## Prompt:
Pick every line with "objects" from the material below.

Start of Recorded data

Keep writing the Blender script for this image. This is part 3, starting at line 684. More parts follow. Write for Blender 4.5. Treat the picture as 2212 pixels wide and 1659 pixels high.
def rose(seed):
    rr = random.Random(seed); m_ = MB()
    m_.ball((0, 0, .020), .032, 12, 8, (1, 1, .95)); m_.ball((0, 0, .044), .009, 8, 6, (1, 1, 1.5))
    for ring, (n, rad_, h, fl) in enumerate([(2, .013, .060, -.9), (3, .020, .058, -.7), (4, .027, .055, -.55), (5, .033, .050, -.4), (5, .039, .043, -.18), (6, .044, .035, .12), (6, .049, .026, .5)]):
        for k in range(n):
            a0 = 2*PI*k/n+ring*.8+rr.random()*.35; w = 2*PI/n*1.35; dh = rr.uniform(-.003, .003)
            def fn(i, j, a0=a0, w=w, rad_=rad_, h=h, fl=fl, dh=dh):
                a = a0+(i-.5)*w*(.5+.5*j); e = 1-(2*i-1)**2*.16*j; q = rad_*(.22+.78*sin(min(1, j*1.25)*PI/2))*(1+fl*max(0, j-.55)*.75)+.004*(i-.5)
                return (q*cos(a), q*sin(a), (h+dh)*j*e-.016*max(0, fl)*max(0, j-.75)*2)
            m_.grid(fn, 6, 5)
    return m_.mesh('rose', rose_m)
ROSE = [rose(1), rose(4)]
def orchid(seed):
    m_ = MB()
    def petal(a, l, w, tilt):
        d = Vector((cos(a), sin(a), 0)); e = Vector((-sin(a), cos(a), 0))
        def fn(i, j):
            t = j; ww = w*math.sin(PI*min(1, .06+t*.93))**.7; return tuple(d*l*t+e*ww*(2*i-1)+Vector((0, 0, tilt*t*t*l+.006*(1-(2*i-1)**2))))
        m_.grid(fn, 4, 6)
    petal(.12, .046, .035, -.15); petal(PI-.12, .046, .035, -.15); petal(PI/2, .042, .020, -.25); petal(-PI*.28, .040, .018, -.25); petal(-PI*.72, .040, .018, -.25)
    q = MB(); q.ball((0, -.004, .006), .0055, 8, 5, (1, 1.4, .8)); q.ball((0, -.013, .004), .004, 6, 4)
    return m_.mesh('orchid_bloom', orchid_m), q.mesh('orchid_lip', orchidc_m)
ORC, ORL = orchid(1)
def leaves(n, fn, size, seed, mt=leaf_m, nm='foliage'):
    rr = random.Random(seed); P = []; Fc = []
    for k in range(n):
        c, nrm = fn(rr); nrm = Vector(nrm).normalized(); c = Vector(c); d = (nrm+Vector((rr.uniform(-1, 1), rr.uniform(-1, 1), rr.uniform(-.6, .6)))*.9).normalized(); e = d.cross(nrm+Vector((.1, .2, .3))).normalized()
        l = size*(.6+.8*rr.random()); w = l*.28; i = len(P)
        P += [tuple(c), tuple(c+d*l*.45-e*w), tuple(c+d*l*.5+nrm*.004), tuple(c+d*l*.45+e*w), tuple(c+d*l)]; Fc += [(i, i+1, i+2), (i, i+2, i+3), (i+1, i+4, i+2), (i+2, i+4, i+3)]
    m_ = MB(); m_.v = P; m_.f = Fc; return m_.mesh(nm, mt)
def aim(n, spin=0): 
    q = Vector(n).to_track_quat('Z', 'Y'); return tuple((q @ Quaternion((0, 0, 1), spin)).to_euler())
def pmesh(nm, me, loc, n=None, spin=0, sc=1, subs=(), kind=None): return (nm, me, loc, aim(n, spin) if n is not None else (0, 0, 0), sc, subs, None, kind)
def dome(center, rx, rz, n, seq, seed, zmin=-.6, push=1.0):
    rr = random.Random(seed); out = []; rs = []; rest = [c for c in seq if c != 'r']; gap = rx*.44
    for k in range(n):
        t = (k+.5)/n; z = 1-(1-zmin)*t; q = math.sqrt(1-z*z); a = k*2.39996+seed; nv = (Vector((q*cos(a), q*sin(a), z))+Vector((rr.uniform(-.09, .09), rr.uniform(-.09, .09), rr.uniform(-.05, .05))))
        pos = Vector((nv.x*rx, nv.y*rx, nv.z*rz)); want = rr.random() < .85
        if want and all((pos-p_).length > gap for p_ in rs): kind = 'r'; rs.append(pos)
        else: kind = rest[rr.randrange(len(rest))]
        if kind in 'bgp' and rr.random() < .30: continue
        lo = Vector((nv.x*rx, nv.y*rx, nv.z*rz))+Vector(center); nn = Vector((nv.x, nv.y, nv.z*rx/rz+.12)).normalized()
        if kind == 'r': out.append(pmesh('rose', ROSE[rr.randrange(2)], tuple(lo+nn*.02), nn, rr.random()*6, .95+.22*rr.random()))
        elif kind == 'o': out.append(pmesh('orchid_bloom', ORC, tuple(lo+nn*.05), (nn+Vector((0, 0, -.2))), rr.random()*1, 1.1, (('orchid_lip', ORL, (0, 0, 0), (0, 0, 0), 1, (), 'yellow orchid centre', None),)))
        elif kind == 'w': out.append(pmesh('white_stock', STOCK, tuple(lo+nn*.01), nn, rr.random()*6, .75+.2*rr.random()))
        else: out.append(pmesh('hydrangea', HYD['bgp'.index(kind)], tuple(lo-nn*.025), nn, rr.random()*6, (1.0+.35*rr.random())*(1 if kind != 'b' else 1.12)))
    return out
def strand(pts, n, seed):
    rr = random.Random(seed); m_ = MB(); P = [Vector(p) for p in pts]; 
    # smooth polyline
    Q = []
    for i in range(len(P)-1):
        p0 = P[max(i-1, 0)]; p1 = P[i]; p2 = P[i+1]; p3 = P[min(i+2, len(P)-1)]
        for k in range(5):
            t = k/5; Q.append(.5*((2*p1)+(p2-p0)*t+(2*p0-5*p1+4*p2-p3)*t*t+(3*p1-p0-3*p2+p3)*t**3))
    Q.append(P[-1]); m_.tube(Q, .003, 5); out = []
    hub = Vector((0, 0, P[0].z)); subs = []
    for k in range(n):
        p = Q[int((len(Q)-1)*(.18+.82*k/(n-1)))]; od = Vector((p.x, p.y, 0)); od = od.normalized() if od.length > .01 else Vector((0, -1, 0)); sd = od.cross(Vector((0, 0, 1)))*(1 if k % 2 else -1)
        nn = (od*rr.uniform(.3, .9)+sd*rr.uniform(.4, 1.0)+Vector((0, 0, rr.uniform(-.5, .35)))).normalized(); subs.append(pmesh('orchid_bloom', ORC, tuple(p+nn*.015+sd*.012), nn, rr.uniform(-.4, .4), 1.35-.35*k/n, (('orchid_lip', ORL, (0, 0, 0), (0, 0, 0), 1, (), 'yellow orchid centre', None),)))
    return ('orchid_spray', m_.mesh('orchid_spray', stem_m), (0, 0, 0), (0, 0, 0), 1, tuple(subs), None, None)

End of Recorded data
Start of Recorded data

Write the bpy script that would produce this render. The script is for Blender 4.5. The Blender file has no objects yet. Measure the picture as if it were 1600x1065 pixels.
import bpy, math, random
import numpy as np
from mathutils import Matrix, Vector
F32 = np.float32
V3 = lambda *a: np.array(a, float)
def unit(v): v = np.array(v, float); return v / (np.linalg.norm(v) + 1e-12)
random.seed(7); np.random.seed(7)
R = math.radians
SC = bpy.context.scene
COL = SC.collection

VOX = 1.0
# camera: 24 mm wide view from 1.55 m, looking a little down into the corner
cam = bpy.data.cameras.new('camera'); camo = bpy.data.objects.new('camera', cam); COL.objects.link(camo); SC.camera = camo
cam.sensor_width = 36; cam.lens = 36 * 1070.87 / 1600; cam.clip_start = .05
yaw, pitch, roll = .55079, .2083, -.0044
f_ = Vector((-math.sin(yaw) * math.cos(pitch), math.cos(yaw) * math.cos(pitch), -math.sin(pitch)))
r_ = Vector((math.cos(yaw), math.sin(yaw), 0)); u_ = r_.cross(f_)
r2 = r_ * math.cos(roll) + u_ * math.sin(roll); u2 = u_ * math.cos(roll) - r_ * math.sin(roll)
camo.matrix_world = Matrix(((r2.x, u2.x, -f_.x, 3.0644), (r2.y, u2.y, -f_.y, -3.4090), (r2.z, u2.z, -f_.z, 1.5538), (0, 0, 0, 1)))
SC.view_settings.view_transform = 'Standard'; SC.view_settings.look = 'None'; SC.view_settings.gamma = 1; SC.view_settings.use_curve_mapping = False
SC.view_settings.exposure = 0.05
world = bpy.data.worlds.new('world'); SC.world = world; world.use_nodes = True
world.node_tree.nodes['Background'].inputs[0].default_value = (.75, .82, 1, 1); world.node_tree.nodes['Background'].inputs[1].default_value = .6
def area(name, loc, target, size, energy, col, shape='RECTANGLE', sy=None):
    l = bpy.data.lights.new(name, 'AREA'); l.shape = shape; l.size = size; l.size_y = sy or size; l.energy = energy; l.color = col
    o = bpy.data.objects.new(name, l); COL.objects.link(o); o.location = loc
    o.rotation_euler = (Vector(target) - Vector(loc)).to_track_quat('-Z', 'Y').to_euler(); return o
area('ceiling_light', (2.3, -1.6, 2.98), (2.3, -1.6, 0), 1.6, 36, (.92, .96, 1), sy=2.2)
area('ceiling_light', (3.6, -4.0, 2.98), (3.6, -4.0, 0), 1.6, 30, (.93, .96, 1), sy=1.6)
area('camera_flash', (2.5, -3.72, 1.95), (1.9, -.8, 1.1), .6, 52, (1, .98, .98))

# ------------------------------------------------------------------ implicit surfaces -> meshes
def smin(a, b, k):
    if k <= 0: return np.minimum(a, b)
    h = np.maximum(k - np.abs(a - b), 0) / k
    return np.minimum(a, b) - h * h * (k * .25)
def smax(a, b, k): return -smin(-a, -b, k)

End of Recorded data

## Exercise result:
Write the bpy script that would produce this render. The script is for Blender 4.5. The Blender file has no objects yet. Measure the picture as if it were 1600x1065 pixels.
cam = bpy.data.cameras.new('camera'); camo = bpy.data.objects.new('camera', cam); COL.objects.link(camo); SC.camera = camo
    o = bpy.data.objects.new(name, l); COL.objects.link(o); o.location = loc